## Task requirements:
Below is the data. Give it again, complete and exact.

## Dataset excerpt:
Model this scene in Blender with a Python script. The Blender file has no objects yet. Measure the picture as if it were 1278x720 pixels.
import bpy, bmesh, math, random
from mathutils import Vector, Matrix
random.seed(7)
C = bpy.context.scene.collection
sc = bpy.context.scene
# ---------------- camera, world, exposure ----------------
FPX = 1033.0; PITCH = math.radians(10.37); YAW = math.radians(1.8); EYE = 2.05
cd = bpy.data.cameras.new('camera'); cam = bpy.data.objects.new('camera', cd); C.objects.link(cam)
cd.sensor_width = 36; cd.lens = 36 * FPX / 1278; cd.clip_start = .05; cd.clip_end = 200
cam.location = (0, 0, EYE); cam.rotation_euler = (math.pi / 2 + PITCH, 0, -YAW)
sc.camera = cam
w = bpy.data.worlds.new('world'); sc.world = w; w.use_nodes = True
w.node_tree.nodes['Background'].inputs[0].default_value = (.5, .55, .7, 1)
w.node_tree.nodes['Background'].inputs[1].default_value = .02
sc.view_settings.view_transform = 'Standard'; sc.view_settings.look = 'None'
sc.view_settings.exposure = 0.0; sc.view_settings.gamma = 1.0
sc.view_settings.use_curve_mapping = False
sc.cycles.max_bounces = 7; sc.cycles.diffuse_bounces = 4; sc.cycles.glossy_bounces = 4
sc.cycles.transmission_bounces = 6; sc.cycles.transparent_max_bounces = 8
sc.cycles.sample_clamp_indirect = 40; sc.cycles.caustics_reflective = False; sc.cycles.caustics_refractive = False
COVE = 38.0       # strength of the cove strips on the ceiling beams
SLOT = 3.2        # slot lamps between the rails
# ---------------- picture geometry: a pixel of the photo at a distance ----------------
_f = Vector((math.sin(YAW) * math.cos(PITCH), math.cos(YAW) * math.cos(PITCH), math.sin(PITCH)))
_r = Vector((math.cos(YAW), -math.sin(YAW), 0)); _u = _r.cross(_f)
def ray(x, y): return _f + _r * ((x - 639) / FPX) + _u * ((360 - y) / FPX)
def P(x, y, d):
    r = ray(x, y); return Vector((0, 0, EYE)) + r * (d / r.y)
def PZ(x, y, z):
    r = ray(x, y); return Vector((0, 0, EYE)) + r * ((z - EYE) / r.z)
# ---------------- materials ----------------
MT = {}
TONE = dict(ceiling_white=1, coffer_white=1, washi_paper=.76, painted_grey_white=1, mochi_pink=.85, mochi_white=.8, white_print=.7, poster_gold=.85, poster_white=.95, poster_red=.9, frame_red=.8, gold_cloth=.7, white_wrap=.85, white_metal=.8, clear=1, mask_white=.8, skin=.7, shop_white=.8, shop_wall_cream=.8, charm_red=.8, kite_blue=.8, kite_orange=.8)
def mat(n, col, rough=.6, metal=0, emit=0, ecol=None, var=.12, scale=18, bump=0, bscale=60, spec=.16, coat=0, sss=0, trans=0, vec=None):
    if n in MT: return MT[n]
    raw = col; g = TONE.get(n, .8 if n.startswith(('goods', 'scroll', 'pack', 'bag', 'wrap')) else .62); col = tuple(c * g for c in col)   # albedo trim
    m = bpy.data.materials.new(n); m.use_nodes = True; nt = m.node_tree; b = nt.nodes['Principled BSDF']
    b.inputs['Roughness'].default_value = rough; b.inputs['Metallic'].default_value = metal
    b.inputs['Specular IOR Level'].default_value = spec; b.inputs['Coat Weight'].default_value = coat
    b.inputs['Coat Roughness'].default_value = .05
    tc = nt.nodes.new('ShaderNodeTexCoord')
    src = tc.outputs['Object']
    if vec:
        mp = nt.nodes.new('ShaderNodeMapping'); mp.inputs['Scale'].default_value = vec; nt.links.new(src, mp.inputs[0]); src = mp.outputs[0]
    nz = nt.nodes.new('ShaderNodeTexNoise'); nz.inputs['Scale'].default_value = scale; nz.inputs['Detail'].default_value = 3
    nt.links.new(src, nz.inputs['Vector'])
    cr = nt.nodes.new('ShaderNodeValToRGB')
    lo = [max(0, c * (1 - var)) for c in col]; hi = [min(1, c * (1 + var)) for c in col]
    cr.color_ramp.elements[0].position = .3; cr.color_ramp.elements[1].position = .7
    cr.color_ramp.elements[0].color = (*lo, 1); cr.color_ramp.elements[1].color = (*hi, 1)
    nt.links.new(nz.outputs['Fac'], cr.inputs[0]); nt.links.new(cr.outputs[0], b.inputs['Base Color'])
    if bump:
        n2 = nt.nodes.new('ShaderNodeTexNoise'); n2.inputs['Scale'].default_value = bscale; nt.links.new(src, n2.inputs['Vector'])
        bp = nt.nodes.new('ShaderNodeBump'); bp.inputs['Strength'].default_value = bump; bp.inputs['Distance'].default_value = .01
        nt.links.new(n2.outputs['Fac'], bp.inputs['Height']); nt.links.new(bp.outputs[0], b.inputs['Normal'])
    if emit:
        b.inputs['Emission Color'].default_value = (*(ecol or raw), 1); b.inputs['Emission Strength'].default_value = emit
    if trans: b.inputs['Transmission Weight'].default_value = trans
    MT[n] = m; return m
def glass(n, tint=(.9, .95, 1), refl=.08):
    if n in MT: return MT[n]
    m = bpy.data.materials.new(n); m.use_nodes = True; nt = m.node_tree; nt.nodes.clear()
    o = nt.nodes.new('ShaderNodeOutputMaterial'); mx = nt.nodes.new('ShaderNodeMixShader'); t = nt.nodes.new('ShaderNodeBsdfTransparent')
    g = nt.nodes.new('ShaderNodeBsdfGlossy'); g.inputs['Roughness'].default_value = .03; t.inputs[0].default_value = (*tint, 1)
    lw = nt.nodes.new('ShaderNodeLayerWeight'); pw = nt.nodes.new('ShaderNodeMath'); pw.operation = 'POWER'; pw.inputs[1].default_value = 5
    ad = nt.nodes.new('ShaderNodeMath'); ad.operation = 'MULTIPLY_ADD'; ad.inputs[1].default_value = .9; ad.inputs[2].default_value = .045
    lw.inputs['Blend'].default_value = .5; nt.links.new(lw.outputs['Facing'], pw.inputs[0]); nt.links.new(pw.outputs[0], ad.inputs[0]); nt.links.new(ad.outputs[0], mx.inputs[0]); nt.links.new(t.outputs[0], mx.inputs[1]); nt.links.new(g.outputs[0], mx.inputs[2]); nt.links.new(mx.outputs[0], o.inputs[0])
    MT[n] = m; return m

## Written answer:
Model this scene in Blender with a Python script. The Blender file has no objects yet. Measure the picture as if it were 1278x720 pixels.
import bpy, bmesh, math, random
from mathutils import Vector, Matrix
random.seed(7)
C = bpy.context.scene.collection
sc = bpy.context.scene
# ---------------- camera, world, exposure ----------------
FPX = 1033.0; PITCH = math.radians(10.37); YAW = math.radians(1.8); EYE = 2.05
cd = bpy.data.cameras.new('camera'); cam = bpy.data.objects.new('camera', cd); C.objects.link(cam)
cd.sensor_width = 36; cd.lens = 36 * FPX / 1278; cd.clip_start = .05; cd.clip_end = 200
cam.location = (0, 0, EYE); cam.rotation_euler = (math.pi / 2 + PITCH, 0, -YAW)
sc.camera = cam
w = bpy.data.worlds.new('world'); sc.world = w; w.use_nodes = True
w.node_tree.nodes['Background'].inputs[0].default_value = (.5, .55, .7, 1)
w.node_tree.nodes['Background'].inputs[1].default_value = .02
sc.view_settings.view_transform = 'Standard'; sc.view_settings.look = 'None'
sc.view_settings.exposure = 0.0; sc.view_settings.gamma = 1.0
sc.view_settings.use_curve_mapping = False
sc.cycles.max_bounces = 7; sc.cycles.diffuse_bounces = 4; sc.cycles.glossy_bounces = 4
sc.cycles.transmission_bounces = 6; sc.cycles.transparent_max_bounces = 8
sc.cycles.sample_clamp_indirect = 40; sc.cycles.caustics_reflective = False; sc.cycles.caustics_refractive = False
COVE = 38.0       # strength of the cove strips on the ceiling beams
SLOT = 3.2        # slot lamps between the rails
# ---------------- picture geometry: a pixel of the photo at a distance ----------------
_f = Vector((math.sin(YAW) * math.cos(PITCH), math.cos(YAW) * math.cos(PITCH), math.sin(PITCH)))
_r = Vector((math.cos(YAW), -math.sin(YAW), 0)); _u = _r.cross(_f)
def ray(x, y): return _f + _r * ((x - 639) / FPX) + _u * ((360 - y) / FPX)
def P(x, y, d):
    r = ray(x, y); return Vector((0, 0, EYE)) + r * (d / r.y)
def PZ(x, y, z):
    r = ray(x, y); return Vector((0, 0, EYE)) + r * ((z - EYE) / r.z)
# ---------------- materials ----------------
MT = {}
TONE = dict(ceiling_white=1, coffer_white=1, washi_paper=.76, painted_grey_white=1, mochi_pink=.85, mochi_white=.8, white_print=.7, poster_gold=.85, poster_white=.95, poster_red=.9, frame_red=.8, gold_cloth=.7, white_wrap=.85, white_metal=.8, clear=1, mask_white=.8, skin=.7, shop_white=.8, shop_wall_cream=.8, charm_red=.8, kite_blue=.8, kite_orange=.8)
def mat(n, col, rough=.6, metal=0, emit=0, ecol=None, var=.12, scale=18, bump=0, bscale=60, spec=.16, coat=0, sss=0, trans=0, vec=None):
    if n in MT: return MT[n]
    raw = col; g = TONE.get(n, .8 if n.startswith(('goods', 'scroll', 'pack', 'bag', 'wrap')) else .62); col = tuple(c * g for c in col)   # albedo trim
    m = bpy.data.materials.new(n); m.use_nodes = True; nt = m.node_tree; b = nt.nodes['Principled BSDF']
    b.inputs['Roughness'].default_value = rough; b.inputs['Metallic'].default_value = metal
    b.inputs['Specular IOR Level'].default_value = spec; b.inputs['Coat Weight'].default_value = coat
    b.inputs['Coat Roughness'].default_value = .05
    tc = nt.nodes.new('ShaderNodeTexCoord')
    src = tc.outputs['Object']
    if vec:
        mp = nt.nodes.new('ShaderNodeMapping'); mp.inputs['Scale'].default_value = vec; nt.links.new(src, mp.inputs[0]); src = mp.outputs[0]
    nz = nt.nodes.new('ShaderNodeTexNoise'); nz.inputs['Scale'].default_value = scale; nz.inputs['Detail'].default_value = 3
    nt.links.new(src, nz.inputs['Vector'])
    cr = nt.nodes.new('ShaderNodeValToRGB')
    lo = [max(0, c * (1 - var)) for c in col]; hi = [min(1, c * (1 + var)) for c in col]
    cr.color_ramp.elements[0].position = .3; cr.color_ramp.elements[1].position = .7
    cr.color_ramp.elements[0].color = (*lo, 1); cr.color_ramp.elements[1].color = (*hi, 1)
    nt.links.new(nz.outputs['Fac'], cr.inputs[0]); nt.links.new(cr.outputs[0], b.inputs['Base Color'])
    if bump:
        n2 = nt.nodes.new('ShaderNodeTexNoise'); n2.inputs['Scale'].default_value = bscale; nt.links.new(src, n2.inputs['Vector'])
        bp = nt.nodes.new('ShaderNodeBump'); bp.inputs['Strength'].default_value = bump; bp.inputs['Distance'].default_value = .01
        nt.links.new(n2.outputs['Fac'], bp.inputs['Height']); nt.links.new(bp.outputs[0], b.inputs['Normal'])
    if emit:
        b.inputs['Emission Color'].default_value = (*(ecol or raw), 1); b.inputs['Emission Strength'].default_value = emit
    if trans: b.inputs['Transmission Weight'].default_value = trans
    MT[n] = m; return m
def glass(n, tint=(.9, .95, 1), refl=.08):
    if n in MT: return MT[n]
    m = bpy.data.materials.new(n); m.use_nodes = True; nt = m.node_tree; nt.nodes.clear()
    o = nt.nodes.new('ShaderNodeOutputMaterial'); mx = nt.nodes.new('ShaderNodeMixShader'); t = nt.nodes.new('ShaderNodeBsdfTransparent')
    g = nt.nodes.new('ShaderNodeBsdfGlossy'); g.inputs['Roughness'].default_value = .03; t.inputs[0].default_value = (*tint, 1)
    lw = nt.nodes.new('ShaderNodeLayerWeight'); pw = nt.nodes.new('ShaderNodeMath'); pw.operation = 'POWER'; pw.inputs[1].default_value = 5
    ad = nt.nodes.new('ShaderNodeMath'); ad.operation = 'MULTIPLY_ADD'; ad.inputs[1].default_value = .9; ad.inputs[2].default_value = .045
    lw.inputs['Blend'].default_value = .5; nt.links.new(lw.outputs['Facing'], pw.inputs[0]); nt.links.new(pw.outputs[0], ad.inputs[0]); nt.links.new(ad.outputs[0], mx.inputs[0]); nt.links.new(t.outputs[0], mx.inputs[1]); nt.links.new(g.outputs[0], mx.inputs[2]); nt.links.new(mx.outputs[0], o.inputs[0])
    MT[n] = m; return m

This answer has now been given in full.